Yesterday saw the launch of a new project between Express Media and The BookshowThe Bookshow blog!

The Bookshow is a massive force in Australia’s literary culture, and Express Media is all about getting young people skilled up in writing and media. I think the partnership is perfect and the blog idea awesome and I can’t wait to see what gets published on it.

However. I’m surprised that the blogging positions are unpaid. A few weeks ago I wrote about Blog residencies and how, as blogging becomes a more legitimate publication outlet, they will hopefully evolve into another opportunity for writers to be paid for their work. (There is some great discussion on that thread by the way, just mind the poo jokes.) So it’s not just surprising but also disappointing that a blog like this will not pay its writers.

Why?
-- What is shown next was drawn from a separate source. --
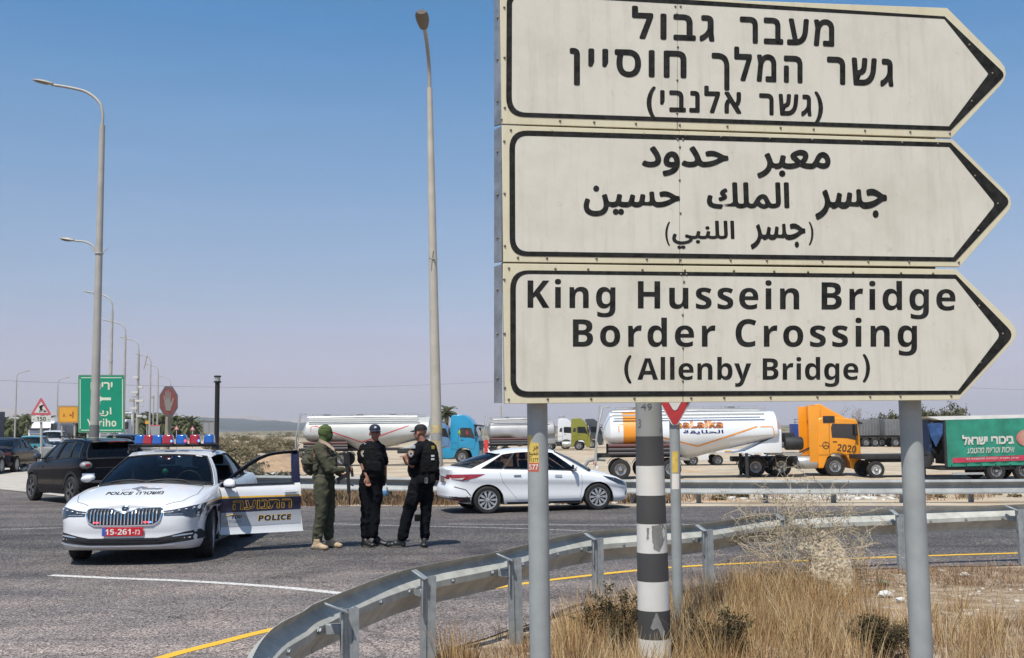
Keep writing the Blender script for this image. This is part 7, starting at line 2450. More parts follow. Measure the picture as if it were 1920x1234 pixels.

The Bookshow regularly airs reviews, and pays their reviewers about $250 for an 800-word review, which they need to write and then record. Express Media, too, are rightly proud of the fact that they pay writers about $100 a pop for their work. So, why does their joint publishing initiative promise ‘a national platform for spreading your ideas’ and the ‘hope to provide some “fringe benefits”‘, but no cash renumeration?

Is writing a book review for radio or print more difficult than writing one for a blog – or are blogs simply seen as less legitimate publishing platforms than print or radio?

I don’t necessarily want to single out The Bookshow blog here, because it’s a pretty widespread practice. The Melbourne Writers Festival didn’t pay its bloggers this year, and SPUNC doesn’t either. Now, these are organisations of varying size and financial capacity, and you could argue that it’s a writer’s decision to say no. However, just because there are writers who say yes (as I have done many times, and many writers have done for me) doesn’t make it ok. You’d hope that, although smaller organisations may struggle to pay its writers, the bigger ones would reward the people who work to broaden the scope of the organisation (as the State Library of Victoria does, for example).

As I noted a few weeks ago, the idea that online content should be free seems to filter down to writers… blog publishers who offer content for free expect the content to be supplied for free. I’m sorry, but that’s just unfair.

And here I come back to the question of legitimacy. Is blogging not seen as ‘true’ writing (even when done by writers) – and will it ever be?